Step 1: Find all critical points of f in the interval, i.e., find points x where either f′(x) =0 or f is not differentiable.

Step 2: Take the end points of the interval.

Step 3: At all these points from Step 1 and 2 and calculate the values of f.

Step 4: Identify the maximum and minimum values of f out of the values calculated in Step 3. This maximum value will be the absolute maximum (greatest) value of f and the minimum value will be the absolute minimum (least) value of f.

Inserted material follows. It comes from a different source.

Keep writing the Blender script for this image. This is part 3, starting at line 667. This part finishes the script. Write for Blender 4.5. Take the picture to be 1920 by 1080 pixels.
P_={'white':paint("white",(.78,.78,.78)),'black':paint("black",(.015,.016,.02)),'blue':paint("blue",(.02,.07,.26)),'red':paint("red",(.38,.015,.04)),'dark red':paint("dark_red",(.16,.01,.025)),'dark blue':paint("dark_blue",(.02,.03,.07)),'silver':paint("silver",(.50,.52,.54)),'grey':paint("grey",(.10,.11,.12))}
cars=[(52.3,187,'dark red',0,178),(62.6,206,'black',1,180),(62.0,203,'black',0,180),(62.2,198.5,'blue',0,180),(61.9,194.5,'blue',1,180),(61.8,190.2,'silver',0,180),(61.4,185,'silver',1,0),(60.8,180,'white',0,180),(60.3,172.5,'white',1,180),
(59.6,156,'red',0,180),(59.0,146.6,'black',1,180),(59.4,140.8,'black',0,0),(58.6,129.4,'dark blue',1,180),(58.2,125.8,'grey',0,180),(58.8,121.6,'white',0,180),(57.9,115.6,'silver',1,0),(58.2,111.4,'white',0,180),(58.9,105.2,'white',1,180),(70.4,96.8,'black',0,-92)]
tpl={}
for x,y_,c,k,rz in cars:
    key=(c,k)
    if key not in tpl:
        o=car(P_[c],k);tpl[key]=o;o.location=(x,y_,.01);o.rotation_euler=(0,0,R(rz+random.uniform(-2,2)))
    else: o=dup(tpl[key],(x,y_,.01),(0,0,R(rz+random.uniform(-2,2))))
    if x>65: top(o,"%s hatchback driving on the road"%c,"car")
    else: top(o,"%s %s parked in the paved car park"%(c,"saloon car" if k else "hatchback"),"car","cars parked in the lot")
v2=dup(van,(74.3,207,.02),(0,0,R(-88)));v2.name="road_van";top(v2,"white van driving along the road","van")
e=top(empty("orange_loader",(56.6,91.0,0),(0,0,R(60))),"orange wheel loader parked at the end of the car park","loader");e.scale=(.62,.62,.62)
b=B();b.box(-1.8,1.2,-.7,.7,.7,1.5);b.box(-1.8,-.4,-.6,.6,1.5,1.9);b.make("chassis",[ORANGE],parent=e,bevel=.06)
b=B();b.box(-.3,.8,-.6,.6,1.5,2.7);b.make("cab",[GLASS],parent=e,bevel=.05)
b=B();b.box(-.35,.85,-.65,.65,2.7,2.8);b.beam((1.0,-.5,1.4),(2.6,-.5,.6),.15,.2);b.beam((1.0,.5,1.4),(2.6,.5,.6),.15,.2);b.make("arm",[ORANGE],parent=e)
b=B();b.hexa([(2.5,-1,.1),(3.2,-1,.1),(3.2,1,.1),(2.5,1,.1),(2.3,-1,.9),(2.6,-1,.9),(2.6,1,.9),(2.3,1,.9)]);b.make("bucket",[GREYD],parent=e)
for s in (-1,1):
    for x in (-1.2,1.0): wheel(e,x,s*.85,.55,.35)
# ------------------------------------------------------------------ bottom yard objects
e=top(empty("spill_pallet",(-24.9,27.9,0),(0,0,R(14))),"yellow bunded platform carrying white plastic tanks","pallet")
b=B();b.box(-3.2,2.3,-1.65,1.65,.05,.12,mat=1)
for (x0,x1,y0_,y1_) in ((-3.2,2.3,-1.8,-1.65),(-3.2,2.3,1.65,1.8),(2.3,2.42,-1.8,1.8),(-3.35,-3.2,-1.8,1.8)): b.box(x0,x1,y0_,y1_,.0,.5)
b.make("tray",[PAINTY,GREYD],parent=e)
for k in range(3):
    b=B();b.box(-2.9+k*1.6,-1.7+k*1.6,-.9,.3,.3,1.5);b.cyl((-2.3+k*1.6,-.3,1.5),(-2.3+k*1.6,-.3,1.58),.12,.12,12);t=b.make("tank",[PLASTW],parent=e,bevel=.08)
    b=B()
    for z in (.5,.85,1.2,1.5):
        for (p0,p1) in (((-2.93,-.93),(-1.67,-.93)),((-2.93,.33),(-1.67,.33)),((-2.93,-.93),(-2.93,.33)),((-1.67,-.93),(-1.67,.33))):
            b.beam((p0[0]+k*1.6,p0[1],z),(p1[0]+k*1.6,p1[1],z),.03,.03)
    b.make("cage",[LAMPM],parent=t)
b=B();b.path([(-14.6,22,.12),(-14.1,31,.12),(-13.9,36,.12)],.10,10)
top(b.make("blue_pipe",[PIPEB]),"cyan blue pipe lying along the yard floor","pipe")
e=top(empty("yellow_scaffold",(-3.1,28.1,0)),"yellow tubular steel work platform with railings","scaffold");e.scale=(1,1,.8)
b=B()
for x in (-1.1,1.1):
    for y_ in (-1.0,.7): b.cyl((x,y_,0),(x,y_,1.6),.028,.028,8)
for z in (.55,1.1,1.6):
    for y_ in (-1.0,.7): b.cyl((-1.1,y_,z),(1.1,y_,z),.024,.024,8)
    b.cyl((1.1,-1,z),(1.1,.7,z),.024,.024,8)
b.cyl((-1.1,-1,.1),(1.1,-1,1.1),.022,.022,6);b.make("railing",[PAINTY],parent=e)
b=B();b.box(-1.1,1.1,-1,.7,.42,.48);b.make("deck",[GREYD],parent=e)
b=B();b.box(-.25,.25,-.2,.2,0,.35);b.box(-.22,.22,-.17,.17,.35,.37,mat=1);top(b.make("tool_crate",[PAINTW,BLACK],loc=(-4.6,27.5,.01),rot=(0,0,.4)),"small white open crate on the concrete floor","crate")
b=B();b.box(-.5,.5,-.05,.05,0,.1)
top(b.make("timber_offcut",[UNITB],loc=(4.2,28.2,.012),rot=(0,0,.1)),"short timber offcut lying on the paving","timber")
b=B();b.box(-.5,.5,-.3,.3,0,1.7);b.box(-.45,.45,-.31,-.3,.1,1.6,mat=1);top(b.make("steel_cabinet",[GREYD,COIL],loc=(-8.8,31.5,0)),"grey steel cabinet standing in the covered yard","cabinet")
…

Problem: Find both the maximum value and the minimum value of 3x⁴ − 8x³ + 12x² − 48x + 25 on the interval [0, 3].

Solution:

Given, f(x) = 3x⁴ − 8x³ + 12x² − 48x + 25

f′(x) = 12x³ − 24x² + 24x − 48

       =12(x³ −2x² +2x −4)

       =12[x²(x − 2) + 2(x − 2)]

       =12(x² + 2)(x − 2)

For maxima and minima, f′(x) = 0

=> 12(x² + 2)(x − 2)=0

=> x = 2, x² = -2

Since x² = -2 is not possible

So, x = 2 ∈ [0, 3]

Now we evaluate the value of f at critical point x = 2 and at the end points of the interval [0, 3]

f(0) = 25

f(2) = 3 * 2⁴ – 8 * 2³ + 12 * 2² – 48 * 2 + 25

        = 48 – 64 + 48 – 96 + 25

        = −39

f(3) = 3 * 3⁴ – 8 * 3³ + 12 * 3² – 48 * 3 + 25

       = 243 – 216 + 108 −144 + 25

       = 16

Hence, at x = 0, Maximum value = 25

At x = 2, Minimum value = -39

Problem: Find the maximum and minimum values of x + sin 2x on [0, 2π].

Solution:

Let f(x) = x + sin 2x

So, f’(x) = 1 + 2 cos 2x

Now, f’(x) = 0

=> 1 + 2 cos 2x = 0

=> cos 2x = -1/2

=> cos 2x = -cos π/3

=> cos 2x = cos (π - π/3)

=> cos 2x = cos 2π/3

=> 2x = 2nπ ± 2π/3, n є Z

=> x = nπ ± π/3, n є Z

=> x = π/3, 2π/3, 4π/3, 5π/3 є [0, 2π]

Now,

f(π/3) = π/3 + sin 2π/3 = π/3 + √3/2

f(2π/3) = 2π/3 + sin 4π/3 = π/3 - √3/2

f(4π/3) = 4π/3 + sin 8π/3 = 4π/3 + √3/2

f(5π/3) = 5π/3 + sin 10π/3 = 5π/3 - √3/2

f(0) = 0 + sin 0 = 0

f(2π) = 2π + sin 2π = 2π + 0 = 2π

Hence, we can conclude that the absolute maximum value of f(x) in the interval [0, 2π] is 2π occurring at x = 2π and the absolute minimum value of f(x) in the interval [0, 2π] is 0 occurring at x = 0.